Thanks!! I’ve begun to understand. I suspect that the symbol ≒ is already given the “relative” attribute . . . or class . . . or something along the lines, somewhere in the typst code.
But the math.class() function in the above documentation defines a new operator love as an example. To use this functionality, then, would typst have code like
#let ≒ = math.class("relative", ≒) //Likely incorrect.
to make the unicode symbol an operator? I doubt it. Perhaps there is a different function(ality) to give an attribute to a unicode symbol . . .
By the way, is there a typst command line (REPL)? It would be nice if one can examine or test variables, functions, and symbols.
In most cases Typst takes these classes directly from Unicode. You can see here the class assigned to each character. The class for “≒” is “relation”, the same as for a regular “=” sign.
You can indeed override this when you define a custom operator. With #let you can only define operators with valid variable names like myeq (these names cannot contain ≒).
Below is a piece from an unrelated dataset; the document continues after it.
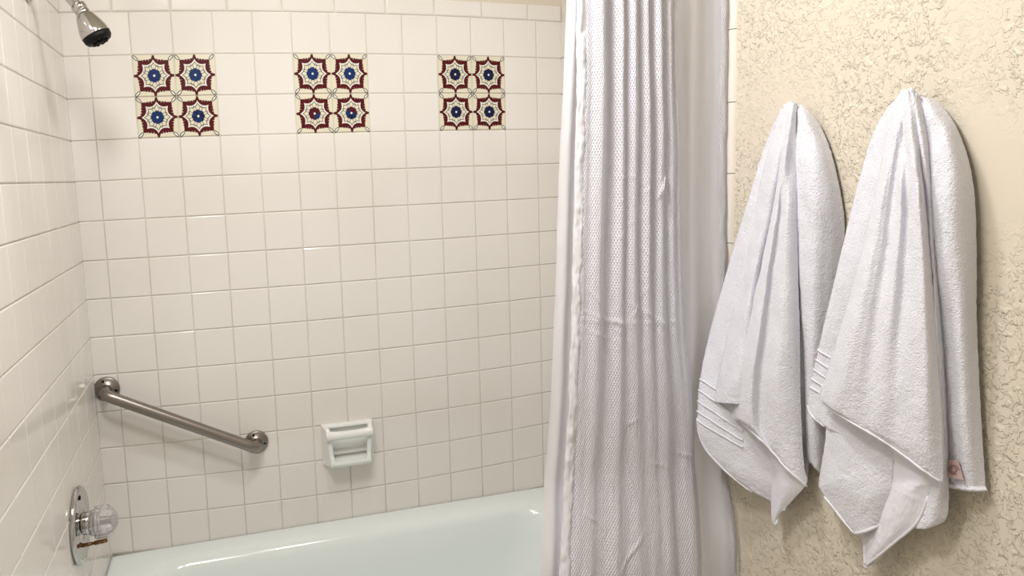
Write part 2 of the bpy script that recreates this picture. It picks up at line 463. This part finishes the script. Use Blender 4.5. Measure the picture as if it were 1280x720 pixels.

However you can use a show rule to replace a particular symbol with something else:
$ a = b $
$ a ≒ b $
// Define a custom operator with normal class.
// You can replace "≒" with sym.eq.dots.down
#let myeq = math.class("normal", "≒")
$ a myeq b $
// Show rule to automatically replace ≒ with custom operator
#show sym.eq.dots.down: math.class("normal", "≒")
$ a ≒ b $
Its math class is default to relation, so that’s redundant.
No REPL is available at present, but the dev version of typst supports typst eval sym.xyz. You could create an issue if want REPL.
I see! So, in the typst language, names of variables(?) can’t contain unicode symbols and you (re)define the behavior of the name to alter the behavior of the symbol.
Coming from LaTeX, I’m finding it refreshing to see that these things are accessible to the user if they are reasonably familiar with programming languages. This is exactly what I’ve wanted for a long time.
The image you show looks wonderful. How does one get the search(?) or console(?) you show?
Oh, just go to General Symbols – Typst Documentation and click a symbol.
Ah! Thank you! I’ve visited the page several times, but I haven’t realized that the symbols are clickable! Stupid of me.
By the way, Japanese people (and perhaps Chinese, too) have the distinct advantage of being familiar with inputting symbols that are not on the keyboard! We type one of the the “readings” of the symbol we want and “convert” it to the symbol itself. (Usually there are many symbols associated with a single “reading”, so we select the one from the list.) —This is how the Japanese and Chinese IMEs work. Now, you invoke the IME and type a Japanese word which means “equality”, then you get a list that would include these symbols: ≒, ≠, . . . In that way I include math symbols like ∂ and greek letters like δ in my messages everywhere.
In that regard, I hope somebody would produce an international IME that produces unicode symbols from “readings”. It’s basically a search engine integrated into your OS.
Since it’s all done by few people and priorities are in other places, a lot of tiny things are not very intuitive/natural. Including the sym page, where the hover is not very noticeable and cursor does not change state to cursor: pointer. With Dark Reader, however, the hover effect is very noticeable.
So it’s just some design inconsistencies, not you. Hopefully they will be addressed eventually.